DO THIS: Reproduce the listing below without changes, except that pictures are left out.

PROVIDED DATA:
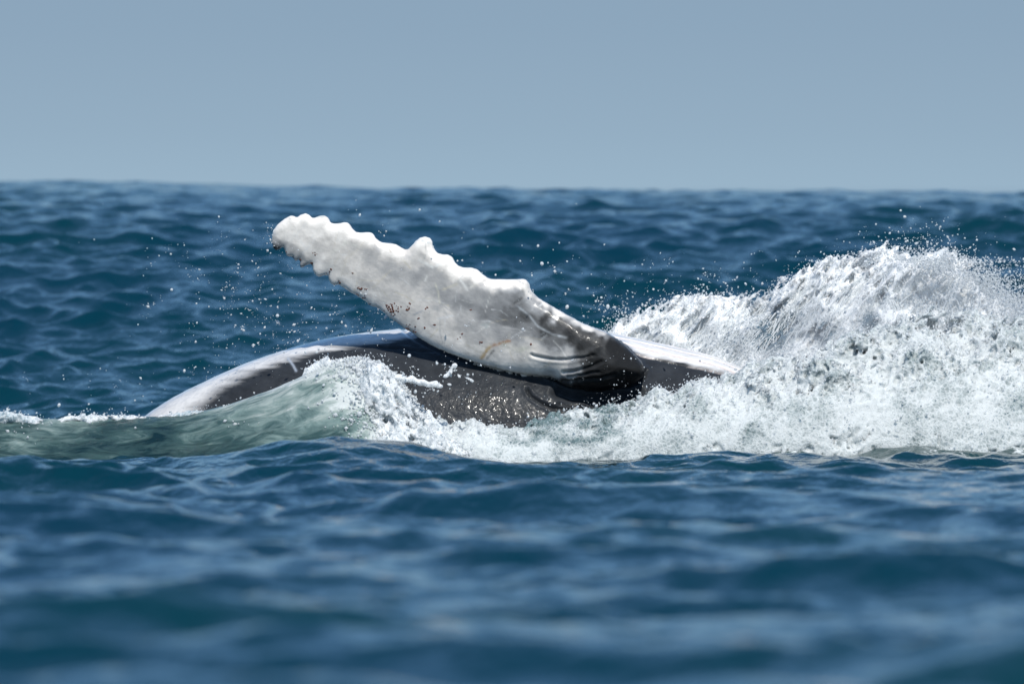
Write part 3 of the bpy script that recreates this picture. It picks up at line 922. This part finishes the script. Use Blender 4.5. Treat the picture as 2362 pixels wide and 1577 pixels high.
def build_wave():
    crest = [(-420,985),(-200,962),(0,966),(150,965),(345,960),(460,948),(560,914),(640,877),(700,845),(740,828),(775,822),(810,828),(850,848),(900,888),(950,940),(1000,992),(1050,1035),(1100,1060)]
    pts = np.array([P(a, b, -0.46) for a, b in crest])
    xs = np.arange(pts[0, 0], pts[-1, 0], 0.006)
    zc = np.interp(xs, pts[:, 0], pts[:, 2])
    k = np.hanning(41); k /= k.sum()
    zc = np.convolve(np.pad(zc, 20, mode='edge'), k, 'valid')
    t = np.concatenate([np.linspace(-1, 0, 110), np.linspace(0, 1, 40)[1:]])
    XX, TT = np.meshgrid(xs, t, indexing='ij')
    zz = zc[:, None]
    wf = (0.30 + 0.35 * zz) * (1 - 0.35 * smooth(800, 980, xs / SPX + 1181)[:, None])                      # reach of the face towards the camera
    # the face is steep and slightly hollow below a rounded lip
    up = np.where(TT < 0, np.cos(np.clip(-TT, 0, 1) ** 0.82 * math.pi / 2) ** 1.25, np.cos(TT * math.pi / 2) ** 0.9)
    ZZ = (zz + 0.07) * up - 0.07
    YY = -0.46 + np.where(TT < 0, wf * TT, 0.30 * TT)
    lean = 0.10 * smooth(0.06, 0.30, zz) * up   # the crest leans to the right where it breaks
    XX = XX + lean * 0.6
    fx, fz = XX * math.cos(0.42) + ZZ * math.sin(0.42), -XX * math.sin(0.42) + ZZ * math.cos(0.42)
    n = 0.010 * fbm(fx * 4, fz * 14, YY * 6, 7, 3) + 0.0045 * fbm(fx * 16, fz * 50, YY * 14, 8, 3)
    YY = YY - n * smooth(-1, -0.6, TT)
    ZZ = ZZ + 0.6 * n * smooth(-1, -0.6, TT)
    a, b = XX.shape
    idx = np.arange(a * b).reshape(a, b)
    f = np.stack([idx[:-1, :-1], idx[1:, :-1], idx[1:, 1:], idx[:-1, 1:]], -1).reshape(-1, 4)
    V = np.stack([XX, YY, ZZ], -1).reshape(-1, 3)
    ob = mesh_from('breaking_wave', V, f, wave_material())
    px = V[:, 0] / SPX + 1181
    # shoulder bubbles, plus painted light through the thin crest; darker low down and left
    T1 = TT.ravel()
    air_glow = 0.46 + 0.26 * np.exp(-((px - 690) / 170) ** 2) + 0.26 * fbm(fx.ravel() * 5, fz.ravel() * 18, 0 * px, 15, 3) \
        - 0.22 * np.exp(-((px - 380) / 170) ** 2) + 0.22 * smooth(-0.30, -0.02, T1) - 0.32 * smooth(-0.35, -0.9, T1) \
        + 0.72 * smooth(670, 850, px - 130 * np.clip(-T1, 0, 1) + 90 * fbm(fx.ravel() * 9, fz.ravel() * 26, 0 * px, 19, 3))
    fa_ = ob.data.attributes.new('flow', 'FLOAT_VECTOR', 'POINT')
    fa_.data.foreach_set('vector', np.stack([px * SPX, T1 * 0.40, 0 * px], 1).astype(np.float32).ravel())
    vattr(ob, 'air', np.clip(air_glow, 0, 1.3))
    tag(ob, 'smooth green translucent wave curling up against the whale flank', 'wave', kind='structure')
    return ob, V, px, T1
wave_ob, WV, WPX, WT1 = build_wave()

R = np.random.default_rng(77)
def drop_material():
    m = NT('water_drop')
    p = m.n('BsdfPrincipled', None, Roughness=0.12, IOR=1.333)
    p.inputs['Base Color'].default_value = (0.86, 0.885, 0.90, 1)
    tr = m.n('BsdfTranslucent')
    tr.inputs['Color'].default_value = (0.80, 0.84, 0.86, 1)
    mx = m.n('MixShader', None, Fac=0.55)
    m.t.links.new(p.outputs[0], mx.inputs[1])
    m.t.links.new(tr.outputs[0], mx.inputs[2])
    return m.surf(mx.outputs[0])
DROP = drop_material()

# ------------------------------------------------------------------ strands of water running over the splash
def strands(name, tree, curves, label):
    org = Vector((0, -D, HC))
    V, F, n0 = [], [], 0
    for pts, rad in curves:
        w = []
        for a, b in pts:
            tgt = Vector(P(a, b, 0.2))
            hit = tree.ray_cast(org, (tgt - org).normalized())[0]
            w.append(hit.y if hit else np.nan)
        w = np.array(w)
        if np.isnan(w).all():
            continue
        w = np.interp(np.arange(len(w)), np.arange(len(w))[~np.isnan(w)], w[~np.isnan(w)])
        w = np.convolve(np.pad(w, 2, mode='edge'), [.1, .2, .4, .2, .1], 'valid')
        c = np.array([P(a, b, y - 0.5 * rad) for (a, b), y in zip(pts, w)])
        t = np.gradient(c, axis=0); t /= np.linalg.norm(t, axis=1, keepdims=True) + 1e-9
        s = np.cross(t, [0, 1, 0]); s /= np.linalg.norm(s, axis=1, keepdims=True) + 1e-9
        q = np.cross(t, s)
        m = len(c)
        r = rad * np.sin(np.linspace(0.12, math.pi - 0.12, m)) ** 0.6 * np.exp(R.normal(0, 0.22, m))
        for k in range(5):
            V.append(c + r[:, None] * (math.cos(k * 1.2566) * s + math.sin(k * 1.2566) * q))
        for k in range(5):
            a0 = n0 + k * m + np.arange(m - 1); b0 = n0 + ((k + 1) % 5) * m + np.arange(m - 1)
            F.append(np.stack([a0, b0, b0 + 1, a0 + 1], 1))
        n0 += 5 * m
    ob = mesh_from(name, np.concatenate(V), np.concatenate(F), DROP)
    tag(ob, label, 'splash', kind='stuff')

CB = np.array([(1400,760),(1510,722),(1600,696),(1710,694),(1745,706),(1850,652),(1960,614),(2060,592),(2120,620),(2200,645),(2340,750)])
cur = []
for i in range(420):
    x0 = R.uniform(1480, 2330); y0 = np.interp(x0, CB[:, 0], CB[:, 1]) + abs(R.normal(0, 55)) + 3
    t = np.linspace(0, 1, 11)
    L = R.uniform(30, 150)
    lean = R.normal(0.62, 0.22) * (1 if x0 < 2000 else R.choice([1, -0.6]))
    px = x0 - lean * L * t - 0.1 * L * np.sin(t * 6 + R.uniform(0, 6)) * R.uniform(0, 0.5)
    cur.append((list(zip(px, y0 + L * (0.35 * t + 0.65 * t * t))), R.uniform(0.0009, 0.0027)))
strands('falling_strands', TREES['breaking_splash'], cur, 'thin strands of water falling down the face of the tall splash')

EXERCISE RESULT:
Write part 3 of the bpy script that recreates this picture. It picks up at line 922. This part finishes the script. Use Blender 4.5. Treat the picture as 2362 pixels wide and 1577 pixels high.
def build_wave():
    crest = [(-420,985),(-200,962),(0,966),(150,965),(345,960),(460,948),(560,914),(640,877),(700,845),(740,828),(775,822),(810,828),(850,848),(900,888),(950,940),(1000,992),(1050,1035),(1100,1060)]
    pts = np.array([P(a, b, -0.46) for a, b in crest])
    xs = np.arange(pts[0, 0], pts[-1, 0], 0.006)
    zc = np.interp(xs, pts[:, 0], pts[:, 2])
    k = np.hanning(41); k /= k.sum()
    zc = np.convolve(np.pad(zc, 20, mode='edge'), k, 'valid')
    t = np.concatenate([np.linspace(-1, 0, 110), np.linspace(0, 1, 40)[1:]])
    XX, TT = np.meshgrid(xs, t, indexing='ij')
    zz = zc[:, None]
    wf = (0.30 + 0.35 * zz) * (1 - 0.35 * smooth(800, 980, xs / SPX + 1181)[:, None])                      # reach of the face towards the camera
    # the face is steep and slightly hollow below a rounded lip
    up = np.where(TT < 0, np.cos(np.clip(-TT, 0, 1) ** 0.82 * math.pi / 2) ** 1.25, np.cos(TT * math.pi / 2) ** 0.9)
    ZZ = (zz + 0.07) * up - 0.07
    YY = -0.46 + np.where(TT < 0, wf * TT, 0.30 * TT)
    lean = 0.10 * smooth(0.06, 0.30, zz) * up   # the crest leans to the right where it breaks
    XX = XX + lean * 0.6
    fx, fz = XX * math.cos(0.42) + ZZ * math.sin(0.42), -XX * math.sin(0.42) + ZZ * math.cos(0.42)
    n = 0.010 * fbm(fx * 4, fz * 14, YY * 6, 7, 3) + 0.0045 * fbm(fx * 16, fz * 50, YY * 14, 8, 3)
    YY = YY - n * smooth(-1, -0.6, TT)
    ZZ = ZZ + 0.6 * n * smooth(-1, -0.6, TT)
    a, b = XX.shape
    idx = np.arange(a * b).reshape(a, b)
    f = np.stack([idx[:-1, :-1], idx[1:, :-1], idx[1:, 1:], idx[:-1, 1:]], -1).reshape(-1, 4)
    V = np.stack([XX, YY, ZZ], -1).reshape(-1, 3)
    ob = mesh_from('breaking_wave', V, f, wave_material())
    px = V[:, 0] / SPX + 1181
    # shoulder bubbles, plus painted light through the thin crest; darker low down and left
    T1 = TT.ravel()
    air_glow = 0.46 + 0.26 * np.exp(-((px - 690) / 170) ** 2) + 0.26 * fbm(fx.ravel() * 5, fz.ravel() * 18, 0 * px, 15, 3) \
        - 0.22 * np.exp(-((px - 380) / 170) ** 2) + 0.22 * smooth(-0.30, -0.02, T1) - 0.32 * smooth(-0.35, -0.9, T1) \
        + 0.72 * smooth(670, 850, px - 130 * np.clip(-T1, 0, 1) + 90 * fbm(fx.ravel() * 9, fz.ravel() * 26, 0 * px, 19, 3))
    fa_ = ob.data.attributes.new('flow', 'FLOAT_VECTOR', 'POINT')
    fa_.data.foreach_set('vector', np.stack([px * SPX, T1 * 0.40, 0 * px], 1).astype(np.float32).ravel())
    vattr(ob, 'air', np.clip(air_glow, 0, 1.3))
    tag(ob, 'smooth green translucent wave curling up against the whale flank', 'wave', kind='structure')
    return ob, V, px, T1
wave_ob, WV, WPX, WT1 = build_wave()

R = np.random.default_rng(77)
def drop_material():
    m = NT('water_drop')
    p = m.n('BsdfPrincipled', None, Roughness=0.12, IOR=1.333)
    p.inputs['Base Color'].default_value = (0.86, 0.885, 0.90, 1)
    tr = m.n('BsdfTranslucent')
    tr.inputs['Color'].default_value = (0.80, 0.84, 0.86, 1)
    mx = m.n('MixShader', None, Fac=0.55)
    m.t.links.new(p.outputs[0], mx.inputs[1])
    m.t.links.new(tr.outputs[0], mx.inputs[2])
    return m.surf(mx.outputs[0])
DROP = drop_material()

# ------------------------------------------------------------------ strands of water running over the splash
def strands(name, tree, curves, label):
    org = Vector((0, -D, HC))
    V, F, n0 = [], [], 0
    for pts, rad in curves:
        w = []
        for a, b in pts:
            tgt = Vector(P(a, b, 0.2))
            hit = tree.ray_cast(org, (tgt - org).normalized())[0]
            w.append(hit.y if hit else np.nan)
        w = np.array(w)
        if np.isnan(w).all():
            continue
        w = np.interp(np.arange(len(w)), np.arange(len(w))[~np.isnan(w)], w[~np.isnan(w)])
        w = np.convolve(np.pad(w, 2, mode='edge'), [.1, .2, .4, .2, .1], 'valid')
        c = np.array([P(a, b, y - 0.5 * rad) for (a, b), y in zip(pts, w)])
        t = np.gradient(c, axis=0); t /= np.linalg.norm(t, axis=1, keepdims=True) + 1e-9
        s = np.cross(t, [0, 1, 0]); s /= np.linalg.norm(s, axis=1, keepdims=True) + 1e-9
        q = np.cross(t, s)
        m = len(c)
        r = rad * np.sin(np.linspace(0.12, math.pi - 0.12, m)) ** 0.6 * np.exp(R.normal(0, 0.22, m))
        for k in range(5):
            V.append(c + r[:, None] * (math.cos(k * 1.2566) * s + math.sin(k * 1.2566) * q))
        for k in range(5):
            a0 = n0 + k * m + np.arange(m - 1); b0 = n0 + ((k + 1) % 5) * m + np.arange(m - 1)
            F.append(np.stack([a0, b0, b0 + 1, a0 + 1], 1))
        n0 += 5 * m
    ob = mesh_from(name, np.concatenate(V), np.concatenate(F), DROP)
    tag(ob, label, 'splash', kind='stuff')

CB = np.array([(1400,760),(1510,722),(1600,696),(1710,694),(1745,706),(1850,652),(1960,614),(2060,592),(2120,620),(2200,645),(2340,750)])
cur = []
for i in range(420):
    x0 = R.uniform(1480, 2330); y0 = np.interp(x0, CB[:, 0], CB[:, 1]) + abs(R.normal(0, 55)) + 3
    t = np.linspace(0, 1, 11)
    L = R.uniform(30, 150)
    lean = R.normal(0.62, 0.22) * (1 if x0 < 2000 else R.choice([1, -0.6]))
    px = x0 - lean * L * t - 0.1 * L * np.sin(t * 6 + R.uniform(0, 6)) * R.uniform(0, 0.5)
    cur.append((list(zip(px, y0 + L * (0.35 * t + 0.65 * t * t))), R.uniform(0.0009, 0.0027)))
strands('falling_strands', TREES['breaking_splash'], cur, 'thin strands of water falling down the face of the tall splash')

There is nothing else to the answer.